##### Material provided #####

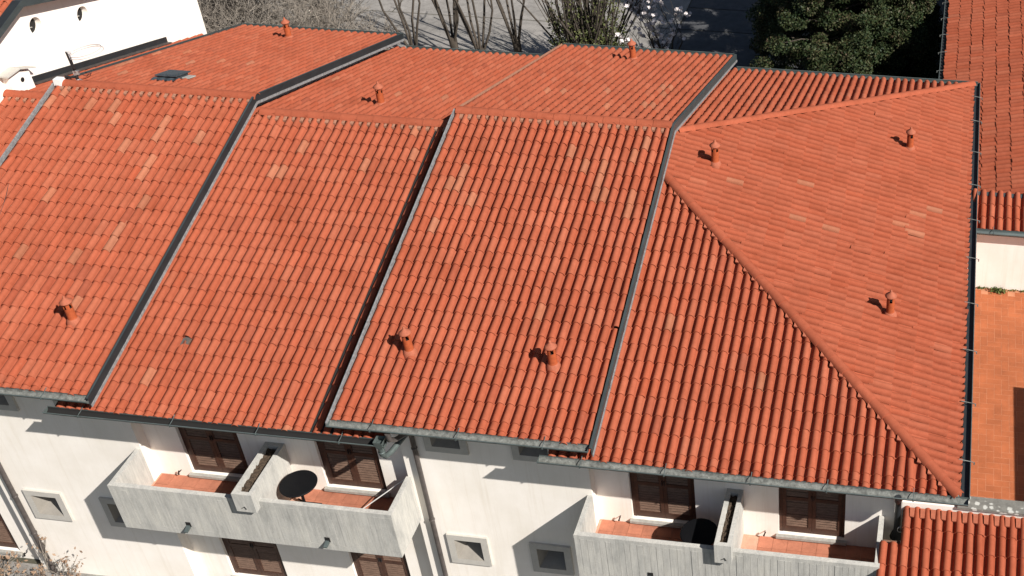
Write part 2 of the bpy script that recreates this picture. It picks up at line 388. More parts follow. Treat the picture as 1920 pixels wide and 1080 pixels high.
def wall_open(parent, x0, x1, z0, z1, y, thick, opens, mat=M_WALL, name='wall'):
    """front wall slab facing -y with real rectangular openings (x0,x1,z0,z1)"""
    xs = sorted({x0, x1, *[o[0] for o in opens], *[o[1] for o in opens]}); zs = sorted({z0, z1, *[o[2] for o in opens], *[o[3] for o in opens]})
    m = MB()
    hole = lambda a, b: any(o[0] < (a[0]+a[1])/2 < o[1] and o[2] < (b[0]+b[1])/2 < o[3] for o in opens)
    for a in zip(xs, xs[1:]):
        for b in zip(zs, zs[1:]):
            if hole(a, b): continue
            for yy in (y, y+thick): m.add([(a[0], yy, b[0]), (a[1], yy, b[0]), (a[1], yy, b[1]), (a[0], yy, b[1])], [(0, 1, 2, 3)])
    def rect(a0, a1, b0, b1):
        m.add([(a0, y, b0), (a1, y, b0), (a1, y, b1), (a0, y, b1), (a0, y+thick, b0), (a1, y+thick, b0), (a1, y+thick, b1), (a0, y+thick, b1)], [(0, 1, 5, 4), (1, 2, 6, 5), (2, 3, 7, 6), (3, 0, 4, 7)])
    rect(x0, x1, z0, z1)
    for o in opens: rect(*o)
    bm = bmesh.new(); me = m.mesh(name, False); bm.from_mesh(me); bmesh.ops.remove_doubles(bm, verts=bm.verts, dist=1e-5); bmesh.ops.recalc_face_normals(bm, faces=bm.faces); bm.to_mesh(me); bm.free()
    return obj(name, me, mat, parent)
def funnel_window(parent, xc, zc, y):
    a, b, c = .445, .295, .13; fr = MB()
    ring = lambda r, yy, dx=0, dz=0: [(xc-r+dx, yy, zc-r+dz), (xc+r+dx, yy, zc-r+dz), (xc+r+dx, yy, zc+r+dz), (xc-r+dx, yy, zc+r+dz)]
    yf = y-.055; R0, R1, R2, R3 = ring(a, y+.01), ring(a, yf), ring(b, yf), ring(c, y+.36, .0, .07)
    V = R0+R1+R2; F = [(i, (i+1) % 4, 4+(i+1) % 4, 4+i) for i in range(4)] + [(4+i, 4+(i+1) % 4, 8+(i+1) % 4, 8+i) for i in range(4)]
    w = obj('window', MB().add(V, F), M_FRAME, parent)
    obj('window_funnel', MB().add(R2+R3, [(i, (i+1) % 4, 4+(i+1) % 4, 4+i) for i in range(4)]), M_FUNN, w)
    g = MB(); g.add([(p[0], y+.358, p[2]) for p in R3], [(0, 1, 2, 3)]); obj('pane', g, M_GLASS, w)
    f = MB(); x0, x1, z0, z1 = xc-c, xc+c, zc+.07-c, zc+.07+c
    for bb in ((x0, x1, z0, z0+.03), (x0, x1, z1-.03, z1), (x0, x0+.03, z0+.03, z1-.03), (x1-.03, x1, z0+.03, z1-.03)): f.box(bb[0], bb[1], y+.33, y+.355, bb[2], bb[3])
    obj('sash', f, M_WOOD, w)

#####

# Task details
Every line above should be returned word for word, with the pictures left behind.

# Correct output
Write part 2 of the bpy script that recreates this picture. It picks up at line 388. More parts follow. Treat the picture as 1920 pixels wide and 1080 pixels high.
def wall_open(parent, x0, x1, z0, z1, y, thick, opens, mat=M_WALL, name='wall'):
    """front wall slab facing -y with real rectangular openings (x0,x1,z0,z1)"""
    xs = sorted({x0, x1, *[o[0] for o in opens], *[o[1] for o in opens]}); zs = sorted({z0, z1, *[o[2] for o in opens], *[o[3] for o in opens]})
    m = MB()
    hole = lambda a, b: any(o[0] < (a[0]+a[1])/2 < o[1] and o[2] < (b[0]+b[1])/2 < o[3] for o in opens)
    for a in zip(xs, xs[1:]):
        for b in zip(zs, zs[1:]):
            if hole(a, b): continue
            for yy in (y, y+thick): m.add([(a[0], yy, b[0]), (a[1], yy, b[0]), (a[1], yy, b[1]), (a[0], yy, b[1])], [(0, 1, 2, 3)])
    def rect(a0, a1, b0, b1):
        m.add([(a0, y, b0), (a1, y, b0), (a1, y, b1), (a0, y, b1), (a0, y+thick, b0), (a1, y+thick, b0), (a1, y+thick, b1), (a0, y+thick, b1)], [(0, 1, 5, 4), (1, 2, 6, 5), (2, 3, 7, 6), (3, 0, 4, 7)])
    rect(x0, x1, z0, z1)
    for o in opens: rect(*o)
    bm = bmesh.new(); me = m.mesh(name, False); bm.from_mesh(me); bmesh.ops.remove_doubles(bm, verts=bm.verts, dist=1e-5); bmesh.ops.recalc_face_normals(bm, faces=bm.faces); bm.to_mesh(me); bm.free()
    return obj(name, me, mat, parent)
def funnel_window(parent, xc, zc, y):
    a, b, c = .445, .295, .13; fr = MB()
    ring = lambda r, yy, dx=0, dz=0: [(xc-r+dx, yy, zc-r+dz), (xc+r+dx, yy, zc-r+dz), (xc+r+dx, yy, zc+r+dz), (xc-r+dx, yy, zc+r+dz)]
    yf = y-.055; R0, R1, R2, R3 = ring(a, y+.01), ring(a, yf), ring(b, yf), ring(c, y+.36, .0, .07)
    V = R0+R1+R2; F = [(i, (i+1) % 4, 4+(i+1) % 4, 4+i) for i in range(4)] + [(4+i, 4+(i+1) % 4, 8+(i+1) % 4, 8+i) for i in range(4)]
    w = obj('window', MB().add(V, F), M_FRAME, parent)
    obj('window_funnel', MB().add(R2+R3, [(i, (i+1) % 4, 4+(i+1) % 4, 4+i) for i in range(4)]), M_FUNN, w)
    g = MB(); g.add([(p[0], y+.358, p[2]) for p in R3], [(0, 1, 2, 3)]); obj('pane', g, M_GLASS, w)
    f = MB(); x0, x1, z0, z1 = xc-c, xc+c, zc+.07-c, zc+.07+c
    for bb in ((x0, x1, z0, z0+.03), (x0, x1, z1-.03, z1), (x0, x0+.03, z0+.03, z1-.03), (x1-.03, x1, z0+.03, z1-.03)): f.box(bb[0], bb[1], y+.33, y+.355, bb[2], bb[3])
    obj('sash', f, M_WOOD, w)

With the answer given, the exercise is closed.